Université de Franche-Comté

Musées connectés à la recherche

À l’image de l’art et de la science, dont les chemins souvent se croisent, les musées et la recherche ont beaucoup à partager. L’Arc jurassien franco-suisse ne manque pas d’exemples de collaborations…

 

Musées industriels suisses : une histoire oubliée

Au cœur d’enjeux économiques et artistiques

 

Le musée du textile de Saint-Gall hier…

Ils ont été d’une importance majeure pour le développement industriel, économique et artistique en Europe, dès la seconde moitié du XIXe siècle et jusque dans les années 1920 : les musées industriels ou d’art industriel ont fleuri dans le sillage des expositions universelles et dans un contexte nouveau de concurrence internationale. Le South Kensington Museum ouvre ses portes en 1857, quelques années seulement après l’Exposition universelle de Londres, qui en 1851 exhibait pour la première fois des savoir-faire et spécificités techniques du monde entier.

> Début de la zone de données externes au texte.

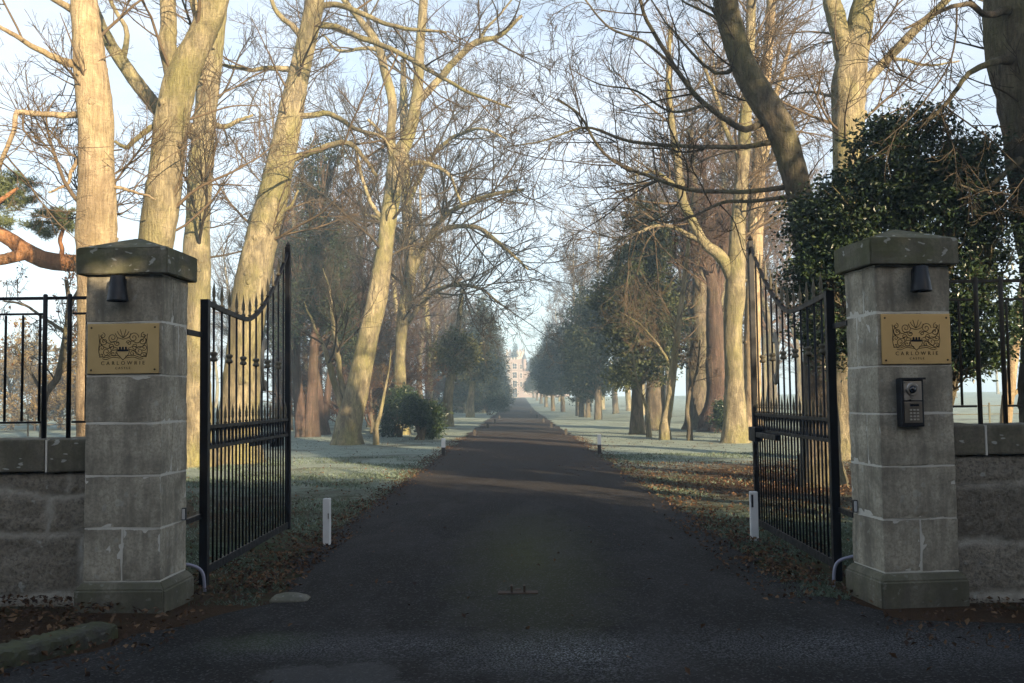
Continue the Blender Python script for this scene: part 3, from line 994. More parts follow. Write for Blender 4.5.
for (px, sgn, lab) in ((200, 1, 'pale lilac cable conduit at the foot of the gate by the keypad-less pillar'), (838, -1, 'pale lilac cable conduit at the foot of the gate by the keypad pillar')):
    c = P(px, 560, 8.5)
    o = tube_obj('cable_conduit', [(c[0] - sgn * .26, 8.36, .16), (c[0] - sgn * .20, 8.42, .235), (c[0] - sgn * .08, 8.46, .23), (c[0] + sgn * .02, 8.5, .16), (c[0] + sgn * .04, 8.52, -.05)], .014, M_PIPE, None, 8, 24)
    tag(o, lab, 'conduit', 'cable conduits at the gates')

# gate stop in the drive
def gate_stop():
    c = P(518, 594, 8.05)
    t = thing('gate_stop', 'rusty low metal gate stop set in the middle of the drive', 'gate stop', (c[0], 8.05, .03))
    m = plain('rusty_steel', (0.09, 0.06, 0.04), 0.75, 0.3, 0.5, 20, 0.3, 0.4)
    bm = bmesh.new(); box(bm, -.16, .16, -.04, .06, .0, .022, .004); bm_obj('base_plate', bm, m, t)
    bm = bmesh.new(); box(bm, -.06, -.042, -.03, .05, .0225, .075, .004); box(bm, .042, .06, -.03, .05, .0225, .075, .004); bm_obj('stop_lug', bm, m, t)
    bm = bmesh.new(); lathe(bm, [(.03, .0), (.03, .012), (.02, .018)], 12, 'Z', (.0, .16, .0)); bm_obj('bolt_cover', bm, m, t)


gate_stop()

# kerb stone, flat rock
def kerb():
    t = Acc(); p = [(-2.85, 6.90), (-3.02, 6.55), (-3.28, 6.12), (-3.7, 5.75), (-4.6, 5.45)]
    row = smooth_path([(x, y, .05, .1) for x, y in p], 90)
    rng = np.random.default_rng(2)
    prof = [(-.14, -.2), (-.14, .0), (-.135, .035), (-.11, .048), (.0, .052), (.10, .05), (.13, .036), (.138, .0), (.14, -.2)]
    tg = np.gradient(row[:, :3], axis=0); tg /= np.linalg.norm(tg, axis=1, keepdims=True)
    nm = np.stack([-tg[:, 1], tg[:, 0], 0 * tg[:, 0]], 1)
    v = np.stack([row[:, :3] + nm * a + np.array([0, 0, b]) for a, b in prof], 1)
    v += rng.normal(0, .005, v.shape)
    i = np.arange(90 * 9).reshape(90, 9)
    q = np.stack([i[:-1, :-1], i[:-1, 1:], i[1:, 1:], i[1:, :-1]], -1).reshape(-1, 4)
    t.add(v, q); t.q.append(np.array([i[0, ::-1], i[-1, :]]))
    tag(t.obj('kerb_stone', M_KERB, None, (0, 0, 0), False), 'mossy kerb stone edging the leaf litter bank before the wall', 'kerb')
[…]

Celui qui sera plus tard rebaptisé Victoria and Albert Museum sert alors de modèle pour la création de la plupart des musées industriels de Suisse, dont le nombre atteint la dizaine entre 1862 et 1907.

En France, seul le CNAM, le Conservatoire national des arts et métiers né en 1794, possède la même fibre ; il apparaît comme une exception dans une tradition française qui se tournera plus volontiers vers les beaux-arts, ou arts décoratifs. Dans un musée industriel, il s’agit de mettre en avant le progrès technique et le design en suivant les étapes d’une chaîne de fabrication : des matériaux de base, des machines pour les transformer et des objets finis, qui, malgré une note artistique, ont vocation à être utiles et réalisés en série.

Céramiques, mobilier en bois, broderie, horlogerie…, les musées naissent sur le terrain d’activités industrielles locales, et présentent des visages multiples. C’est cette réalité complexe et un peu oubliée de l’histoire des musées en Suisse qu’Isaline Deléderray-Oguey a fait revivre dans sa thèse en histoire de l’art, conduite sous la cotutelle de Pierre-Alain Mariaux à l’UniNE et de Rosella Froissart à l’École pratique des hautes études de Paris, et qu’elle a soutenue en 2022. « Les musées industriels sont des institutions aux fortunes variées, aux sources très diversement conservées, aux ambitions et au rôle parfois assez dissemblables. Les exemples analysés montrent que leur concept est dynamique, évolutif dans le temps et dans l’espace. Les collections d’un musée peuvent considérablement changer, de même que la façon de les présenter et de les ordonner », explique la jeune chercheuse.

… et aujourd’hui.

Outre l’ambition d’éduquer le grand public au « bon goût », les musées industriels ont pour vocation d’améliorer le savoir-faire des artisans et de les former au design, en leur fournissant de nouveaux modèles d’inspiration créatrice. Les musées font ainsi partie d’un vaste ensemble à la fois pédagogique et économique comprenant école, bibliothèque, bureau de renseignements pour les ouvriers et apprentis, catalogue de brevets, et proposent conférences et expositions temporaires. « C’est par exemple de cette façon que le style Sapin, une déclinaison locale de l’Art nouveau, est né à l’école d’art de La Chaux-de-Fonds, là où Le Corbusier a été formé. »

L’accès à de nouveaux types de formation rend obsolètes celles dispensées par le biais des musées industriels. La plupart ferme dans les années 1920 en Suisse ; leurs collections sont pour l’essentiel conservées en archives dans les écoles d’art, mais leurs plus belles pièces font, ailleurs, toujours l’objet d’expositions. Deux musées ont réussi à passer l’épreuve du temps et, un siècle plus tard, poursuivent leur activité. Consacré au tissu, le Musée de Saint- Gall a renouvelé sa muséographie autour de thématiques contemporaines comme la mode ; il n’est plus adossé à une école, mais possède encore sa bibliothèque. Le musée de Winterthur, fondé en 1882 et l’un des plus anciens d’Europe, est toujours logé dans son bâtiment historique. Il continue à présenter les étapes d’une fabrication industrielle dans le cadre d’expositions revisitées, et le classement de ses collections, comptabilisant quelque 10 000 objets, procède d’un choix assez proche de celui des origines.